City leaders today recognize that some well-intentioned mandates from a bygone era are now acting as impediments to good government. But meaningful reform will ultimately require asking the voters to "clean up" the charter by removing or modernizing entrenched provisions.
Good Governance Needs Flexibility, and Fewer Ballot-box Mandates
Governance works best when there's room to adapt. That's why good-government experts like SPUR urge San Francisco to "resolve issues through leadership rather than at the ballot". Voters should set broad direction and priorities, but then let the Mayor, Board of Supervisors, and city departments work out the details, and adjust on the fly as needed. We elect our leaders to problem-solve and make informed decisions. They can't do that effectively if every adjustment requires a citywide vote to undo an old mandate.
San Francisco needs to regain some flexibility in its laws. When policies prove unworkable or circumstances evolve, our officials should be able to course-correct without waiting for the next election.
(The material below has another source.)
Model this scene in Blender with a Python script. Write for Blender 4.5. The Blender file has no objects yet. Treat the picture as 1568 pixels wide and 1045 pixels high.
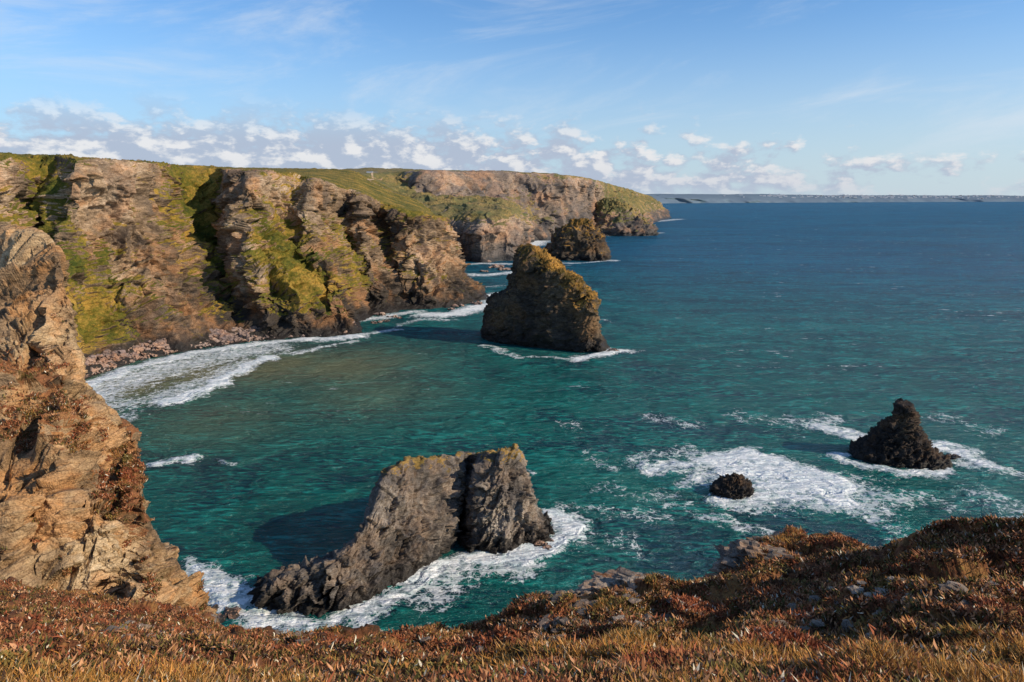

That doesn't mean shutting voters out, but it does mean only using the ballot box for big-picture guidance, not minute administrative rules. And that probably looks like making it hard to put ballot measures on the ballot.
Empower Elected Representatives
At the end of the day, we elect our Mayor and Supervisors to govern, and we should let them do it. That means shifting away from direct democracy at the ballot box as the default and back toward representative democracy.
If the Mayor and Board are empowered to actually govern, and can be expected to negotiate solutions instead of waging ballot campaigns against each other,voters can then judge them on their performance. We'll know whom to credit or blame. Right now, responsibility is often muddled: was it the voters' fault or the officials' fault that something went wrong?
Returning decision-making power to our elected officials will improve the City's governance and clarify accountability. And if we don't like the job they're doing, we can vote them out, rather than trying to micro-manage the City via propositions.